(Your objective) Give back an exact copy of the lines from the start of the material through the line bearing "# counter top". Include both ends and nothing else.

(Data excerpt)
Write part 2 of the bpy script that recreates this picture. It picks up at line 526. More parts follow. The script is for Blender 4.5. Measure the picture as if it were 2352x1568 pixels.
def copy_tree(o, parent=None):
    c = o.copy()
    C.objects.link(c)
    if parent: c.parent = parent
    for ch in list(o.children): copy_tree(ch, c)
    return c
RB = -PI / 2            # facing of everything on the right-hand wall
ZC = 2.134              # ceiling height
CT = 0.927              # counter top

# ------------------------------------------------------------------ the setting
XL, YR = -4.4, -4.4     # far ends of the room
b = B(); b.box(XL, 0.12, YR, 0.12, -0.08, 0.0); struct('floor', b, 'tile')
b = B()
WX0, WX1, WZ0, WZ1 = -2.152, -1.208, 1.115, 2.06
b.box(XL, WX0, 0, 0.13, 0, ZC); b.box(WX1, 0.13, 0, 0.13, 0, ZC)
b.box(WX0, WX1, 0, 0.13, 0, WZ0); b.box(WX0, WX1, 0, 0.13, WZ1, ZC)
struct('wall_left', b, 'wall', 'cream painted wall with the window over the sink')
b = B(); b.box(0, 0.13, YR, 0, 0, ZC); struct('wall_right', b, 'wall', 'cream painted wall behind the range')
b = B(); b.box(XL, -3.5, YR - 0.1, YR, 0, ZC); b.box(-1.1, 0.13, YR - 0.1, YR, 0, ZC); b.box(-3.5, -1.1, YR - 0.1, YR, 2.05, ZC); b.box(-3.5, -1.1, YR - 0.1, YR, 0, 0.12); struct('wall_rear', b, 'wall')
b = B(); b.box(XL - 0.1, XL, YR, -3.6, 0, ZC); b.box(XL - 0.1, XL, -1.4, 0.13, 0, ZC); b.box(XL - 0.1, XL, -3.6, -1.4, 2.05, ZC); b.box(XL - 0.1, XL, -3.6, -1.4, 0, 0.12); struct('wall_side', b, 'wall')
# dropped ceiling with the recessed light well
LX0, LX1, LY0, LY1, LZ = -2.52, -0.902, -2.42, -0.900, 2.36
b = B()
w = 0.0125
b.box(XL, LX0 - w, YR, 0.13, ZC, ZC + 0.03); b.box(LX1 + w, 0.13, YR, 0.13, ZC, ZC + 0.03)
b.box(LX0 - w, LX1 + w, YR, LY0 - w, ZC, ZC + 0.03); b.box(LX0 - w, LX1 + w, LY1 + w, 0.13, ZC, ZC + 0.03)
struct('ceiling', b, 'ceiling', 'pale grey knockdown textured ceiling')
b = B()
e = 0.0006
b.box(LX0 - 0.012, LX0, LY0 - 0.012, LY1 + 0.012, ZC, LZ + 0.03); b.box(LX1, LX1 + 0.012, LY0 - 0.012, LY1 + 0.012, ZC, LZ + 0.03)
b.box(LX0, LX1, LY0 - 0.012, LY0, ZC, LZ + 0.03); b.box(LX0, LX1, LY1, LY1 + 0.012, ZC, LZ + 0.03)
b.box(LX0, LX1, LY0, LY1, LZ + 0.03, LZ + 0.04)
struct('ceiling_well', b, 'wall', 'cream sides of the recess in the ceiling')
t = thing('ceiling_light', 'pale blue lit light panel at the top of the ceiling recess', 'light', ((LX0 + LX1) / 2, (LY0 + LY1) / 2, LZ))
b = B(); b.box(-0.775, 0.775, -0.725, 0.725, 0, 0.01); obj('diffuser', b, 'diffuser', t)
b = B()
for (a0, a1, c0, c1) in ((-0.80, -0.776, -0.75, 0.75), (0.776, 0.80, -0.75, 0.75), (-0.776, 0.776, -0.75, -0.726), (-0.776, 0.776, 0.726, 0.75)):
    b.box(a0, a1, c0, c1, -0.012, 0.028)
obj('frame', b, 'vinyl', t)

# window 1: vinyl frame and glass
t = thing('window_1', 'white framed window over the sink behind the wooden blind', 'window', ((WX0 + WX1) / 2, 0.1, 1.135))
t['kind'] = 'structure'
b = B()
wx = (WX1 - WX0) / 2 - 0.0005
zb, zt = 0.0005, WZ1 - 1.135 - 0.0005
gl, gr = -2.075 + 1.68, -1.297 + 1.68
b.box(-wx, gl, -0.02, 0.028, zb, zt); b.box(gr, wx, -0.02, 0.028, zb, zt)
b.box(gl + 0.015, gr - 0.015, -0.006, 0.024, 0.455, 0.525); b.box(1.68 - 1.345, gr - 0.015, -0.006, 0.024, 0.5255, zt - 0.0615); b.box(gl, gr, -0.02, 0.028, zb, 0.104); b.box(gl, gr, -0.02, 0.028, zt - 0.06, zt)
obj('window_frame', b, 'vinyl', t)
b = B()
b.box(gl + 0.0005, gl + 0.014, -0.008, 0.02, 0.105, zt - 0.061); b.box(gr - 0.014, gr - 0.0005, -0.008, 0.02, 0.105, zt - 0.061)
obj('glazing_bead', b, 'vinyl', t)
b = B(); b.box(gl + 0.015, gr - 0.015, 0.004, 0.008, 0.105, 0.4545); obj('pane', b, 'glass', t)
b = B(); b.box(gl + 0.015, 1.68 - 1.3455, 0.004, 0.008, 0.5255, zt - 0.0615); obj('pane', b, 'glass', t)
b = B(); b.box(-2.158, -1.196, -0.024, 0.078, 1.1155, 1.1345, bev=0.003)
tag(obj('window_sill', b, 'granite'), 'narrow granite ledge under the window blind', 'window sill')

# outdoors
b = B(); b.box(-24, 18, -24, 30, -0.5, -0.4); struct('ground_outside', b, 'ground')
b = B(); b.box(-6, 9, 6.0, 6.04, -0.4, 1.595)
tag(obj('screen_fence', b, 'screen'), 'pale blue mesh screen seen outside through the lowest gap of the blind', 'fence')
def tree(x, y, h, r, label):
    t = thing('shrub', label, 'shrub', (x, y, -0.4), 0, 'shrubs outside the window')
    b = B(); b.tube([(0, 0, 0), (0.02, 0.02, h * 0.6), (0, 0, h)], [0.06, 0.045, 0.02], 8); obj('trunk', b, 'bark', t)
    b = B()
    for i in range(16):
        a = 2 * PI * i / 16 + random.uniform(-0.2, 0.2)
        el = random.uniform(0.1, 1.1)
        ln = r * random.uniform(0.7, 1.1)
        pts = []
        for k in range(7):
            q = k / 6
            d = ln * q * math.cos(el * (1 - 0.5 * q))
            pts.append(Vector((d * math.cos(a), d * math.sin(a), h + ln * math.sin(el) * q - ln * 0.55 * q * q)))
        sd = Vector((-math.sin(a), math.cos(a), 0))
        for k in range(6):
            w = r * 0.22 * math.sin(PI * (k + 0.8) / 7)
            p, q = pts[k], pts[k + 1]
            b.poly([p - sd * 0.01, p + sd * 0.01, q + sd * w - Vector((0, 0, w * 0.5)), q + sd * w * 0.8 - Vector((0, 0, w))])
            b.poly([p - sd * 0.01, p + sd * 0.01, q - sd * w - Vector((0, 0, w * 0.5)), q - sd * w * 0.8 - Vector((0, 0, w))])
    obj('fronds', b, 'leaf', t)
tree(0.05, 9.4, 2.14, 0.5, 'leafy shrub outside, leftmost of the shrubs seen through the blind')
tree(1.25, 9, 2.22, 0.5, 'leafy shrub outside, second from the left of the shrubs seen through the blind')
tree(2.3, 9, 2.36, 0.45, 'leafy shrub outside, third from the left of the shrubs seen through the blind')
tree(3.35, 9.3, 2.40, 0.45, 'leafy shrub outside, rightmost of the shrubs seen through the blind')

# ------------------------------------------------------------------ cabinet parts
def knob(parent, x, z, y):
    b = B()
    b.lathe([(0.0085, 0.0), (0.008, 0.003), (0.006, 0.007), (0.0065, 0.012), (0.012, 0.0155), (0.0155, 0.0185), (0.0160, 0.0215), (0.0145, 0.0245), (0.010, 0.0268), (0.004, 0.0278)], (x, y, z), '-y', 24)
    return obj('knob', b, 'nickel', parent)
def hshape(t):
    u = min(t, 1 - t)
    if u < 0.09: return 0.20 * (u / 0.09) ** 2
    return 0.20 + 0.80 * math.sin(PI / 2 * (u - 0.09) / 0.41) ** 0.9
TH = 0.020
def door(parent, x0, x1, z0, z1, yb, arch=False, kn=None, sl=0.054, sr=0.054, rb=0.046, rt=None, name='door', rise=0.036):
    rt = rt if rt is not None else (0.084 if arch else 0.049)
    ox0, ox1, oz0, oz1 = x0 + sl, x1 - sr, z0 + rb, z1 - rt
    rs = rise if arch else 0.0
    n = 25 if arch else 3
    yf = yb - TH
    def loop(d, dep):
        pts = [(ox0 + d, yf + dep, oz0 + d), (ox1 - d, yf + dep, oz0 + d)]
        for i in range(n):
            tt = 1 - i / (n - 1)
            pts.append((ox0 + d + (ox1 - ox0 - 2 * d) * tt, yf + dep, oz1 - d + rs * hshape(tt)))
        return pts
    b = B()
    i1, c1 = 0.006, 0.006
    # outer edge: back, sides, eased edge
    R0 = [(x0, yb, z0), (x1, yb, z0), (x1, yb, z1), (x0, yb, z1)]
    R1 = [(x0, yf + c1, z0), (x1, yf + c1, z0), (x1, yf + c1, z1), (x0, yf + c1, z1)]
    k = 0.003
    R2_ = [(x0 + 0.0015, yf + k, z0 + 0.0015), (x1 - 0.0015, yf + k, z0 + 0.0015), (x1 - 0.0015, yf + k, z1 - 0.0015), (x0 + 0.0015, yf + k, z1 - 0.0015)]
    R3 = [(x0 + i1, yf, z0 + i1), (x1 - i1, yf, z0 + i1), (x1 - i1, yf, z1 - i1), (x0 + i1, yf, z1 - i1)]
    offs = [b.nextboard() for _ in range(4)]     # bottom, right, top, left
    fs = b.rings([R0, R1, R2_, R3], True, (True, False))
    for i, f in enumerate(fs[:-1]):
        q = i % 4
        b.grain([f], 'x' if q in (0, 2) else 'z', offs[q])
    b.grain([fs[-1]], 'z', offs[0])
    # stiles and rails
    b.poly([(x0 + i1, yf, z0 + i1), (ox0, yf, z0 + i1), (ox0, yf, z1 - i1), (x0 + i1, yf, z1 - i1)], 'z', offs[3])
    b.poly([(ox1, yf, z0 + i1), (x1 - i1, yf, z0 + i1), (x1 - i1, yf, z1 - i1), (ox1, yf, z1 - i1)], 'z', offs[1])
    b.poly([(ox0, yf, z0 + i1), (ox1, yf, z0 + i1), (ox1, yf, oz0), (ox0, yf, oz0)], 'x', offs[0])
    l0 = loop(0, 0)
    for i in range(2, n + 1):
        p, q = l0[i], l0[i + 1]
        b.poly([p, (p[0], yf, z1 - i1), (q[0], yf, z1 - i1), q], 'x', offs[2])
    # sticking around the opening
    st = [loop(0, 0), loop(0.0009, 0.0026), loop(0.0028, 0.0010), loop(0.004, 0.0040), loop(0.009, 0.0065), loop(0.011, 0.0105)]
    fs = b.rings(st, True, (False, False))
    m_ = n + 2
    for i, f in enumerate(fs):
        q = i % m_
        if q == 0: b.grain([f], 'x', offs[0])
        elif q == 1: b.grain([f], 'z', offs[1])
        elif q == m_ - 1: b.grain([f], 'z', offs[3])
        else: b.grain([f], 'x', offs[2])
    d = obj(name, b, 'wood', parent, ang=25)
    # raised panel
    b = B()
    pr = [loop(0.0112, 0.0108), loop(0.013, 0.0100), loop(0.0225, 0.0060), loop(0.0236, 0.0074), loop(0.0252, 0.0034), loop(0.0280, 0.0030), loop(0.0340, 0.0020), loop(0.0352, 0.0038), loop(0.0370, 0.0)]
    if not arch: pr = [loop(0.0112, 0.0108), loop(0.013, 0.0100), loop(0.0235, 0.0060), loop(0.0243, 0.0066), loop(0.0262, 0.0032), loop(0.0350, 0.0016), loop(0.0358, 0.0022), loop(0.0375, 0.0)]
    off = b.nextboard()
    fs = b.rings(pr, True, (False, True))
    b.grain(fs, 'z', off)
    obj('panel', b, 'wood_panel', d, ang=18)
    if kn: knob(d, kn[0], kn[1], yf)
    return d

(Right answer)
Write part 2 of the bpy script that recreates this picture. It picks up at line 526. More parts follow. The script is for Blender 4.5. Measure the picture as if it were 2352x1568 pixels.
def copy_tree(o, parent=None):
    c = o.copy()
    C.objects.link(c)
    if parent: c.parent = parent
    for ch in list(o.children): copy_tree(ch, c)
    return c
RB = -PI / 2            # facing of everything on the right-hand wall
ZC = 2.134              # ceiling height
CT = 0.927              # counter top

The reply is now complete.